La ‘motorizada’ era un grupo o banda informal de militantes socialistas muy activos que veneraban y protegían a Prieto y le apoyaban en sus desplazamientos. Estaban armados y eran instruidos militarmente por el capitán de la Guardia Civil Fernando Condés Romero -Laureada de San Fernando por heroísmo en África-, también acendrado socialista. El 31 de mayo anterior la ‘motorizada’ había tenido que sacar a tiro limpio de Écija a su líder Prieto tiroteado por un grupo de pistoleros políticamente rivales.
El capitán Condés -a pesar de su situación y de no vestir uniforme- era el jefe del grupo revuelto de guardias de asalto y militantes socialistas que salió del cuartel de Pontejos en una camioneta sin órdenes específicas salvo las de proceder a registros y detenciones de personal de derechas sospechoso del recientísimo asesinato del teniente de asalto Castillo. Lo que hicieron inmediatamente fue apresar y asesinar a Calvo Sotelo.
Suponer siquiera que Prieto, que estaba a la sazón en Pedernales, tuviera alguna relación con el asesinato que cometieron estos miembros de la ‘motorizada’ es un desatino. Lo hicieron a título personal y como venganza política. Esto es un hecho que ningún historiador ha puesto en duda.
Ahora bien, pocas horas después de asesinar a Calvo Sotelo, el asesino material Luis Cuenca le relató al prominente socialista Julián Zugazagoitia lo que había sucedido, inspirándole profunda repulsión un tipo al que ya de antes consideraba un asesino en potencia.
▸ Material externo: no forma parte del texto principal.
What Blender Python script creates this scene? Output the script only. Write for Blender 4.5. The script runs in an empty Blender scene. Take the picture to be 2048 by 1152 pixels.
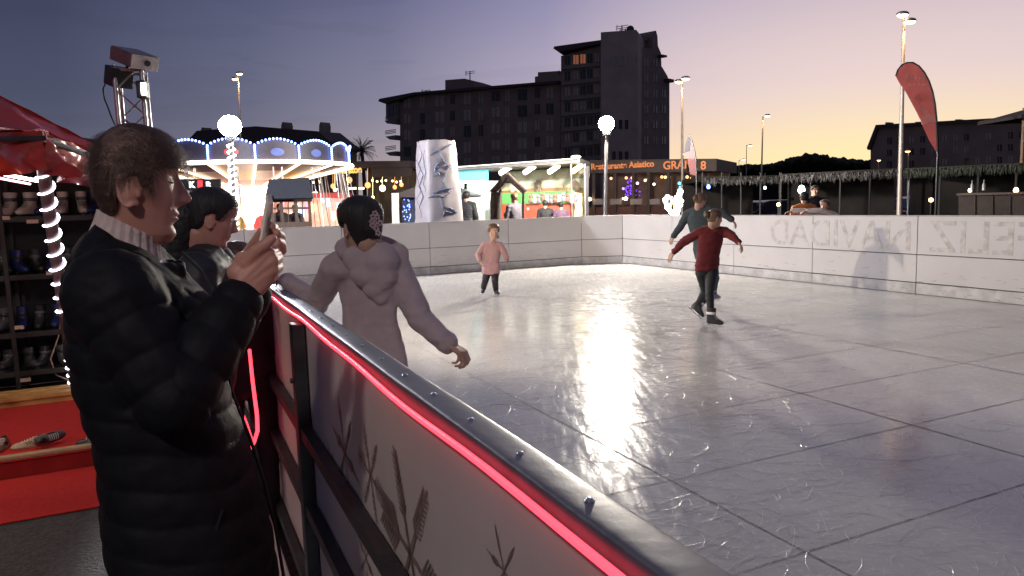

Sin embargo, el consejo que le dio fue el de esconderse y escapar de la Justicia, cosa que hizo. Zugazagoitia informó a renglón seguido por teléfono a Prieto, quien se desplazó a Madrid ese mismo día. A las autoridades, ni pío.
Casi a la misma hora, el capitán Condés se confesó a otro dirigente socialista, Juan Simeón Vidarte, que escuchó espantado el relato de lo que aquellos socialistas habían hecho esa madrugada. Su consejo fue también el de que se escondiera. Y callar.
Dos días después, el 15 de julio, Condés se presentó en persona ante Indalecio Prieto, quien ya sabía perfectamente de su participación en los hechos y que le disuadió de suicidarse, porque «iban a sobrarle ocasiones de morir en la lucha que ineludiblemente iba a comenzar en días». Mientras tanto le aconsejó ocultarse y no entregarse a la Justicia. Fue premonitorio, porque tanto Condés como Cuenca murieron poco después en la defensa de Somosierra contra los alzados en armas por Mola.
No me atrevo a juzgar la conducta de Prieto al esconder de la acción de la Justicia a los asesinos de Calvo Sotelo. Los «encubrió», dice Luis Sala. En un régimen normal sería una traición impensable al Estado de Derecho. En aquella época y en España, por el contrario, se vería como algo normal. Pero basta con detallar los hechos para calibrar desde aquí y ahora el abismo de fracaso en que la Segunda República española había caído para entonces. Eso también es verdad, a pesar de que Franco lo dijera.